I would not be surprised to see some properties, e.g., some downtown condos, drop 50% in nominal value. I would be surprised if the SD average didn't drop at least 25%.

-Simon

Here's the market today:

In my general dismay over people's lack of seeing a number of such patterns that have been unveiled to varying degrees in the last year or two, the housing market being the most clear and obvious, I asked if at least they remembered my above response. The person who asked me the question himself, to whom the above was primarily directed, replied that he didn't even recall me answering! (Somebody told me recently if you don't say "I told you so" people will not remember that you told them so. Now is her turn to say it to me.)

I used to believe that people would learn from these empirical challenges to their world models, but no longer.
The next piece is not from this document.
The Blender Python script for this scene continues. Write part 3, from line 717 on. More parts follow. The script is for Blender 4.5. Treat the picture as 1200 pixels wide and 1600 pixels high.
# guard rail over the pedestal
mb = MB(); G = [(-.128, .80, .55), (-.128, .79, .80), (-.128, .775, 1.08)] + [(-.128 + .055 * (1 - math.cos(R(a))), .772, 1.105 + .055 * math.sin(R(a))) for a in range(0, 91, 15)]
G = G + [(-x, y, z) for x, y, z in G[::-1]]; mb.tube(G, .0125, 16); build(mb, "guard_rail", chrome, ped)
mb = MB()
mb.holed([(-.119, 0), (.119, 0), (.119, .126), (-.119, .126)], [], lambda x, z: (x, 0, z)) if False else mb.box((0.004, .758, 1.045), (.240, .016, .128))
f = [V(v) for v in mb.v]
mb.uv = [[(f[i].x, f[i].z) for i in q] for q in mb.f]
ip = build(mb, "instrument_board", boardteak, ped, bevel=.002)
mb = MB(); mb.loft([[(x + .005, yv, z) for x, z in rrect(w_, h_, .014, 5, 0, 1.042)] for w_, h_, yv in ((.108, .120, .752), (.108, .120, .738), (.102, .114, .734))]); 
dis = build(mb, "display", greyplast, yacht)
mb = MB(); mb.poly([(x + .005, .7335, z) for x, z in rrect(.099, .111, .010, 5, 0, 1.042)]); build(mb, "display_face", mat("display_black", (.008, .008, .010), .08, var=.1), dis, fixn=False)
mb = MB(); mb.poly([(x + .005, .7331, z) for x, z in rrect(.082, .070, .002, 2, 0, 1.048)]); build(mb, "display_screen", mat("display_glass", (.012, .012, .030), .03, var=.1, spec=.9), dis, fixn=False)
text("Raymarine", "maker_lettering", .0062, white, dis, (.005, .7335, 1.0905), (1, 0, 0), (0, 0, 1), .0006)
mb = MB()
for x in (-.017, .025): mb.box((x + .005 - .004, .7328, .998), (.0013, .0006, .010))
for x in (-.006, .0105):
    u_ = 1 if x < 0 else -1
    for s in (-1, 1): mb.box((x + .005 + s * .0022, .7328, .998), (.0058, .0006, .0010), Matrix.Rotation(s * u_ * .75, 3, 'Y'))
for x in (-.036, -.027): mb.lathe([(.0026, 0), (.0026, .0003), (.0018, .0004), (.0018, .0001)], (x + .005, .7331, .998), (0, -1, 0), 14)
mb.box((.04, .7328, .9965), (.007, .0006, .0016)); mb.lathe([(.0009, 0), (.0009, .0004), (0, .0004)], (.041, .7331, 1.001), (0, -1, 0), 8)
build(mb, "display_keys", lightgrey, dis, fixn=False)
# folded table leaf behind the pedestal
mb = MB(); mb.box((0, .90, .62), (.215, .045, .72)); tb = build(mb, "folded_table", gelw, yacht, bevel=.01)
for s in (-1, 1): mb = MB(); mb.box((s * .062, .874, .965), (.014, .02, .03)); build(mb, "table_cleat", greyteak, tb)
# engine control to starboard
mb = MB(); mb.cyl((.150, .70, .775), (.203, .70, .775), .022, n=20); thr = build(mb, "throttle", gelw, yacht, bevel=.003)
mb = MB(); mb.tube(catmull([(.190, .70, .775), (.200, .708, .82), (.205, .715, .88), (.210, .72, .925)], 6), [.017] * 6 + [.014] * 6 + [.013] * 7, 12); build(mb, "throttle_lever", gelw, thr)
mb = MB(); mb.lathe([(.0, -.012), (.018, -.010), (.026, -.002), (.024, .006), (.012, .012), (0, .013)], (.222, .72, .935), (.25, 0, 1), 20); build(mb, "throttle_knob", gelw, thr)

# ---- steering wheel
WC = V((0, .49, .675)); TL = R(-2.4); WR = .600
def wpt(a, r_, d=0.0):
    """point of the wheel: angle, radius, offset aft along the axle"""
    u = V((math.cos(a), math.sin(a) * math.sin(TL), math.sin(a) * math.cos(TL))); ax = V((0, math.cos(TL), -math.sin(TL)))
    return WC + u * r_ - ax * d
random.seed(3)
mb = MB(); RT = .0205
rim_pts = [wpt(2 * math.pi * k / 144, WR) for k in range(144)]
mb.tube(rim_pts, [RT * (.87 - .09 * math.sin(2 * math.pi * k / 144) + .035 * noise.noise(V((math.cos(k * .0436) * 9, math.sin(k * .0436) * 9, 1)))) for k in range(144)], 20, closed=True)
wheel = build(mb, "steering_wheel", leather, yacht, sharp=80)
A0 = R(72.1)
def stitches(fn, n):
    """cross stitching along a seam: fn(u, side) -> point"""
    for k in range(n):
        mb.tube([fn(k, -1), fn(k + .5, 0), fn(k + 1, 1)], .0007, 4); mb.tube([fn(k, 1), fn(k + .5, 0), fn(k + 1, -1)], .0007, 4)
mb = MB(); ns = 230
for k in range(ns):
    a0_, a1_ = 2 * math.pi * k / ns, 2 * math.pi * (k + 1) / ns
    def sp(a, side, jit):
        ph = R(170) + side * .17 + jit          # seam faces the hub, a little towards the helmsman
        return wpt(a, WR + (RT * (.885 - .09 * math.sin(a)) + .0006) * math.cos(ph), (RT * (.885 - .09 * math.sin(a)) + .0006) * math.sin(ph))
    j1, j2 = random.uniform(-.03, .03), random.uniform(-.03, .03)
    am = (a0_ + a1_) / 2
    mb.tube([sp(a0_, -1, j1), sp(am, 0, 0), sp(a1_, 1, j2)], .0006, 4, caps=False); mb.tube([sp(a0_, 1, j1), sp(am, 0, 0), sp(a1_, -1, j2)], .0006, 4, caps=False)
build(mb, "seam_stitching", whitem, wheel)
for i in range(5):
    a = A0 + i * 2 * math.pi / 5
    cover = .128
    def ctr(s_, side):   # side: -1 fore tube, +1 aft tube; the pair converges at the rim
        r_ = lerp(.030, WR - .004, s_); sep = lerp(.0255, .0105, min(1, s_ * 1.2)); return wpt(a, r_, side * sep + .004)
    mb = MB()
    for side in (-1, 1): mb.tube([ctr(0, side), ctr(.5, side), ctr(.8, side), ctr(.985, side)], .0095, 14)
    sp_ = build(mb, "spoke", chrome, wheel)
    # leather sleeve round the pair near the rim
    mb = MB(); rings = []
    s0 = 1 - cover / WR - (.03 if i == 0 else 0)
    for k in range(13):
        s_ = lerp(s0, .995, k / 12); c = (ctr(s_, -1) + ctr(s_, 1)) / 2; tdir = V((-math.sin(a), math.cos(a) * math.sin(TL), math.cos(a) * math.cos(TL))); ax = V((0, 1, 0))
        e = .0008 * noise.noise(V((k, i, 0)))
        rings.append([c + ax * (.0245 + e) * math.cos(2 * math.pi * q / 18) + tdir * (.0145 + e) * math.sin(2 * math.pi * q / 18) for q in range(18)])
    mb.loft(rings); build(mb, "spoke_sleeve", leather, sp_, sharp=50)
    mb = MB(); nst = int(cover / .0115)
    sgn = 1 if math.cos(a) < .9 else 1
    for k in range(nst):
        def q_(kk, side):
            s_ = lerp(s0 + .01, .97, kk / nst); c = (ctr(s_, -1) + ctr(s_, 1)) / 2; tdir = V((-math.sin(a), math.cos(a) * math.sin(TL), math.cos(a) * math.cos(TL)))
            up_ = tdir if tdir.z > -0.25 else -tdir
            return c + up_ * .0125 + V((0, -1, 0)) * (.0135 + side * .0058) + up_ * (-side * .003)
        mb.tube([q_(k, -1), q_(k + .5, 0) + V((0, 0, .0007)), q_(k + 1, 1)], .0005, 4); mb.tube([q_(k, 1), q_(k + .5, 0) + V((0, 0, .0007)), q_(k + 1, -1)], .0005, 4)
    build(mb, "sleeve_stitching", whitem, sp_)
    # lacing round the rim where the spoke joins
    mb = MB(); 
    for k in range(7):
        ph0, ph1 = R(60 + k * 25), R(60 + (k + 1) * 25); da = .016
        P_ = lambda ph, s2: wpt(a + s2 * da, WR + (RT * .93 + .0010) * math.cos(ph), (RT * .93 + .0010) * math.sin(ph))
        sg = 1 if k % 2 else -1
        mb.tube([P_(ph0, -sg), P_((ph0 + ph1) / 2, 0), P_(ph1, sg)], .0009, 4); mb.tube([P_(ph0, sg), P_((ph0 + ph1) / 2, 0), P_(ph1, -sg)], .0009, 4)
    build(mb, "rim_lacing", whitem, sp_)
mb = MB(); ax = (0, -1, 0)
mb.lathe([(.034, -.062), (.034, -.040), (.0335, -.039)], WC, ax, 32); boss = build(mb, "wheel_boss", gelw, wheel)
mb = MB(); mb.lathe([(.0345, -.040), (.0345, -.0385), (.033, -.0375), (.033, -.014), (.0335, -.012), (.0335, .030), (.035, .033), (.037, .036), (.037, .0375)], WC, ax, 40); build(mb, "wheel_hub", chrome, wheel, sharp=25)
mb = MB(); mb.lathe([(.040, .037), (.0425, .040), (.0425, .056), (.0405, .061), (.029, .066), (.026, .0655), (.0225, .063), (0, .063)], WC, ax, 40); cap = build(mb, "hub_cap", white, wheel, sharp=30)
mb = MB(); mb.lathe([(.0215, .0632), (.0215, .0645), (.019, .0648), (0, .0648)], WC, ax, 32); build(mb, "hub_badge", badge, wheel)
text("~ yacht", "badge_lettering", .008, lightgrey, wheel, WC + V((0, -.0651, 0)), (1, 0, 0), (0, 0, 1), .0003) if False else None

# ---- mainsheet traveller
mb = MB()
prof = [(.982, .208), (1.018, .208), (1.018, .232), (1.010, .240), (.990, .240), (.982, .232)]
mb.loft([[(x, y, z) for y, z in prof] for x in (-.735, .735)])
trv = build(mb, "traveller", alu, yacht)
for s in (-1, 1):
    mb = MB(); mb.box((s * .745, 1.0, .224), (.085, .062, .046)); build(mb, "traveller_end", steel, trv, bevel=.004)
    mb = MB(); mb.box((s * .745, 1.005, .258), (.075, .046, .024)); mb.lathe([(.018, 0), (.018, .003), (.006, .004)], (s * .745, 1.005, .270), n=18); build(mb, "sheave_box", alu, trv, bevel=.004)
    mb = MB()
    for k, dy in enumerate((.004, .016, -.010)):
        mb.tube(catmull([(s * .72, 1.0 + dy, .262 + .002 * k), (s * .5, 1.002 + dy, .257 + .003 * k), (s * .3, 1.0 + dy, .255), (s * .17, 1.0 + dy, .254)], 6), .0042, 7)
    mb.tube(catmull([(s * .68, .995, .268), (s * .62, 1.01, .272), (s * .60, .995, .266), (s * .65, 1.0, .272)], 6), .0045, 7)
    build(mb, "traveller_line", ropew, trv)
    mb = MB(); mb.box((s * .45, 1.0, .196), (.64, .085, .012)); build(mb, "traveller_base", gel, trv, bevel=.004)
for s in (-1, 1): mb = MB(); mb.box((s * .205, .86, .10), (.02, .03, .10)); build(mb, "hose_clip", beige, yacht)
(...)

I am ever more enamored with Generational Dynamics which says that people today think the way they do because they can't think outside the illusions of the short time spans of their lives. Real estate can't go down because it never has in our lifetimes. Apply the same thinking to the financial crisis, to peak oil, to food and water shortages, to the national debt, to war, to Nazi America. The irony is that it's the optimism itself that creates these problems. And a little cynicism injected into the system unfortunately just gives the optimism more time to grow stronger. I had hoped that lessons learned in one domain would translate to others, but I'm not seeing the slightest indication of this. If anything, it is working the other way around, and what should be lessons to learn from continue instead to be cast into the everlasting light of optimism, and simply never seen for what they are. They move too slowly to be seen, and the human memory, as I am realizing, is a lousy anchor.

A related thought in a tangential email:

Orwell was a genius. I think one of his most astute observations is about people's tendency to remember the past as being basically like the present.

HAH!

I just this moment solved a long standing (personal) problem with AI, and as usual the problem was that I was anthropomorphizing humans. Knowing that our perceptions, and hence memories, are built upon our hierarchical model of the world, I've long wondered how is it possible that we can remember anything accurately in light of bits of that model drifting with experience. The answer, of course(!), is that we don't! We remember a snapshot at some level of abstraction, and that memory is probably stable at that level of abstraction, but the connection between that level of abstraction and the rest of the world--in other words, what a given "statement" at that level of abstraction expands to in real terms--changes as we learn (and as our brain adapts our model to a changing environment). Hence, when we invoke the memory, the pattern it reconstructs--which may have been reliably accurate at the time--is now based on today's assumptions instead of yesterday's and thus potentially reconstructs something completely different, and yet the machinery of our mind gives it to us labeled as a slice of past reality.